Prompt:
Your task is to repeat all of the data exactly while excluding the pictures.

Scene modeling code data:
--------------------------------------------------

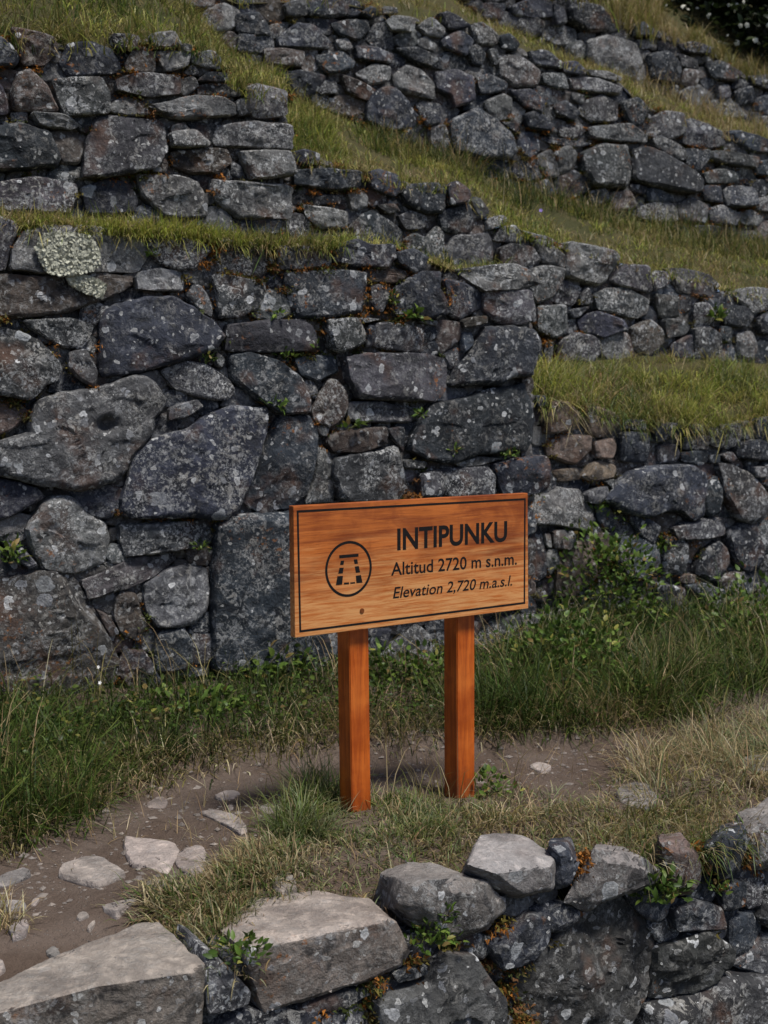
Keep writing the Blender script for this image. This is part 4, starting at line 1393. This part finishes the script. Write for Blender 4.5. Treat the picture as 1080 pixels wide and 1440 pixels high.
def blades(P, L, seed, palette, width=.0035, lean=.5, bend=1.2, clump=None, wind=(0, 0), tipdry=.35):
    """P root points, L lengths; returns arrays of a triangle mesh with 5 faces per blade"""
    r = np.random.default_rng(seed); n = len(P)
    cols, wts = palette
    if clump is None:
        az = r.uniform(0, 2 * np.pi, n); ci = r.choice(len(cols), n, p=wts)
    else:
        d = P[:, :2] - clump[:, :2]; az = np.arctan2(d[:, 1], d[:, 0]) + r.normal(0, .7, n)
        key = np.floor(clump[:, 0] * 977.3 + clump[:, 1] * 613.7).astype(np.int64)
        rk = (_hash(key, key * 3, key * 7, seed) + 1) / 2
        pt = fbm(np.c_[clump[:, :2] * 2.1, np.full(n, seed * 1.7)], 2, seed)      # species grow in patches
        rk = np.clip(.5 + .55 * pt + .55 * (rk - .5), 0, 1)
        cc = np.searchsorted(np.cumsum(wts), np.clip(rk, 0, .9999))
        ci = np.where(r.random(n) < .55, cc, r.choice(len(cols), n, p=wts))
    dirx = np.stack([np.cos(az) + wind[0], np.sin(az) + wind[1]], 1); dirx /= np.linalg.norm(dirx, axis=1)[:, None] + 1e-6
    th0 = np.abs(r.normal(0, lean, n)); kap = np.abs(r.normal(bend, bend * .5, n))
    side = np.stack([-dirx[:, 1], dirx[:, 0], np.zeros(n)], 1)
    tw = r.normal(0, .5, n)[:, None]; side = side + np.c_[dirx * tw, np.zeros(n)]
    side /= np.linalg.norm(side, axis=1)[:, None]
    pos = P.copy(); pts = [pos.copy()]
    for s in range(3):
        th = np.minimum(th0 + kap * (s + .3) / 3, 2.4)
        step = (L / 3)[:, None] * np.c_[dirx * np.sin(th)[:, None], np.cos(th)]
        pos = pos + step; pts.append(pos.copy())
    wv = (width * r.uniform(.6, 1.4, n))[:, None]
    V = np.stack([pts[0] - side * wv * .5, pts[0] + side * wv * .5, pts[1] - side * wv * .5, pts[1] + side * wv * .5,
                  pts[2] - side * wv * .36, pts[2] + side * wv * .36, pts[3]], 1).reshape(-1, 3)
    f = np.array([(0, 1, 3), (0, 3, 2), (2, 3, 5), (2, 5, 4), (4, 5, 6)])
    F = (f[None] + 7 * np.arange(n)[:, None, None]).reshape(-1, 3)
    c = cols[ci] * r.uniform(.60, 1.35, (n, 1)) * (1 + r.normal(0, .05, (n, 3)))
    C_ = np.repeat(c[:, None, :], 7, 1)
    dry = (r.random(n) < tipdry)[:, None] * np.array([.30, .22, .11])
    has = (dry.sum(1) > 0)[:, None]
    C_[:, 6] = np.where(has, dry * .8 + C_[:, 6] * .2, C_[:, 6]); C_[:, 4:6] = np.where(has[:, None], (dry * .35)[:, None] + C_[:, 4:6] * .65, C_[:, 4:6])
    return V, F, C_.reshape(-1, 3)

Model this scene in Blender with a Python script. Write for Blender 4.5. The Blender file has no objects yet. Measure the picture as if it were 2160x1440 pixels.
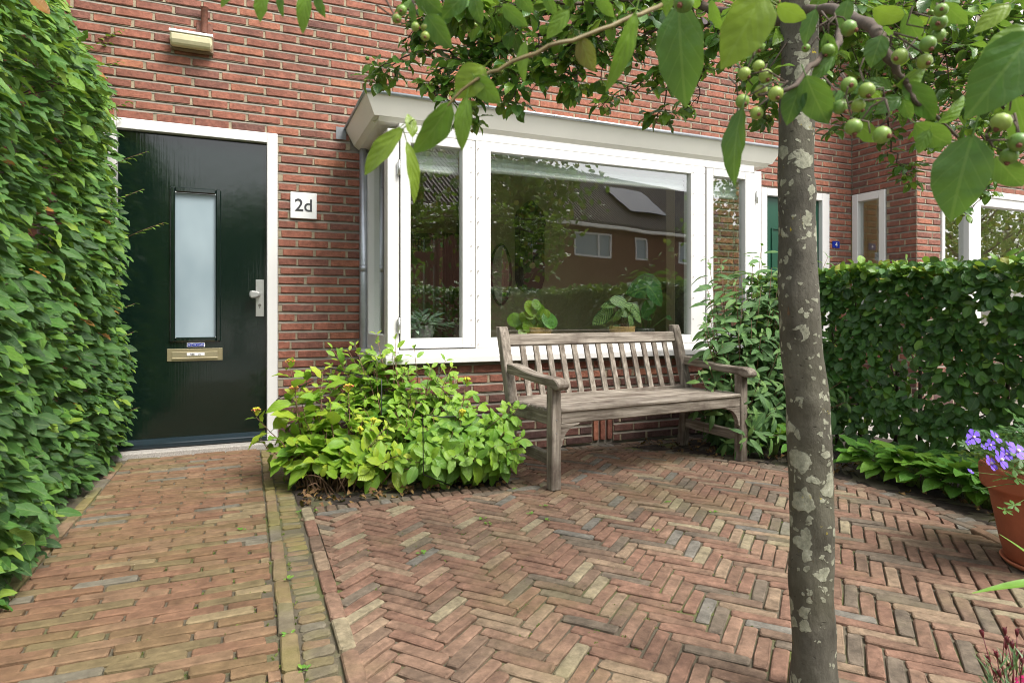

--------------------------------------------------

Output below:
Keep writing the Blender script for this image. This is part 4, starting at line 1393. This part finishes the script. Write for Blender 4.5. Treat the picture as 1080 pixels wide and 1440 pixels high.
def blades(P, L, seed, palette, width=.0035, lean=.5, bend=1.2, clump=None, wind=(0, 0), tipdry=.35):
    """P root points, L lengths; returns arrays of a triangle mesh with 5 faces per blade"""
    r = np.random.default_rng(seed); n = len(P)
    cols, wts = palette
    if clump is None:
        az = r.uniform(0, 2 * np.pi, n); ci = r.choice(len(cols), n, p=wts)
    else:
        d = P[:, :2] - clump[:, :2]; az = np.arctan2(d[:, 1], d[:, 0]) + r.normal(0, .7, n)
        key = np.floor(clump[:, 0] * 977.3 + clump[:, 1] * 613.7).astype(np.int64)
        rk = (_hash(key, key * 3, key * 7, seed) + 1) / 2
        pt = fbm(np.c_[clump[:, :2] * 2.1, np.full(n, seed * 1.7)], 2, seed)      # species grow in patches
        rk = np.clip(.5 + .55 * pt + .55 * (rk - .5), 0, 1)
        cc = np.searchsorted(np.cumsum(wts), np.clip(rk, 0, .9999))
        ci = np.where(r.random(n) < .55, cc, r.choice(len(cols), n, p=wts))
    dirx = np.stack([np.cos(az) + wind[0], np.sin(az) + wind[1]], 1); dirx /= np.linalg.norm(dirx, axis=1)[:, None] + 1e-6
    th0 = np.abs(r.normal(0, lean, n)); kap = np.abs(r.normal(bend, bend * .5, n))
    side = np.stack([-dirx[:, 1], dirx[:, 0], np.zeros(n)], 1)
    tw = r.normal(0, .5, n)[:, None]; side = side + np.c_[dirx * tw, np.zeros(n)]
    side /= np.linalg.norm(side, axis=1)[:, None]
    pos = P.copy(); pts = [pos.copy()]
    for s in range(3):
        th = np.minimum(th0 + kap * (s + .3) / 3, 2.4)
        step = (L / 3)[:, None] * np.c_[dirx * np.sin(th)[:, None], np.cos(th)]
        pos = pos + step; pts.append(pos.copy())
    wv = (width * r.uniform(.6, 1.4, n))[:, None]
    V = np.stack([pts[0] - side * wv * .5, pts[0] + side * wv * .5, pts[1] - side * wv * .5, pts[1] + side * wv * .5,
                  pts[2] - side * wv * .36, pts[2] + side * wv * .36, pts[3]], 1).reshape(-1, 3)
    f = np.array([(0, 1, 3), (0, 3, 2), (2, 3, 5), (2, 5, 4), (4, 5, 6)])
    F = (f[None] + 7 * np.arange(n)[:, None, None]).reshape(-1, 3)
    c = cols[ci] * r.uniform(.60, 1.35, (n, 1)) * (1 + r.normal(0, .05, (n, 3)))
    C_ = np.repeat(c[:, None, :], 7, 1)
    dry = (r.random(n) < tipdry)[:, None] * np.array([.30, .22, .11])
    has = (dry.sum(1) > 0)[:, None]
    C_[:, 6] = np.where(has, dry * .8 + C_[:, 6] * .2, C_[:, 6]); C_[:, 4:6] = np.where(has[:, None], (dry * .35)[:, None] + C_[:, 4:6] * .65, C_[:, 4:6])
    return V, F, C_.reshape(-1, 3)

Model this scene in Blender with a Python script. Write for Blender 4.5. The Blender file has no objects yet. Measure the picture as if it were 2160x1440 pixels.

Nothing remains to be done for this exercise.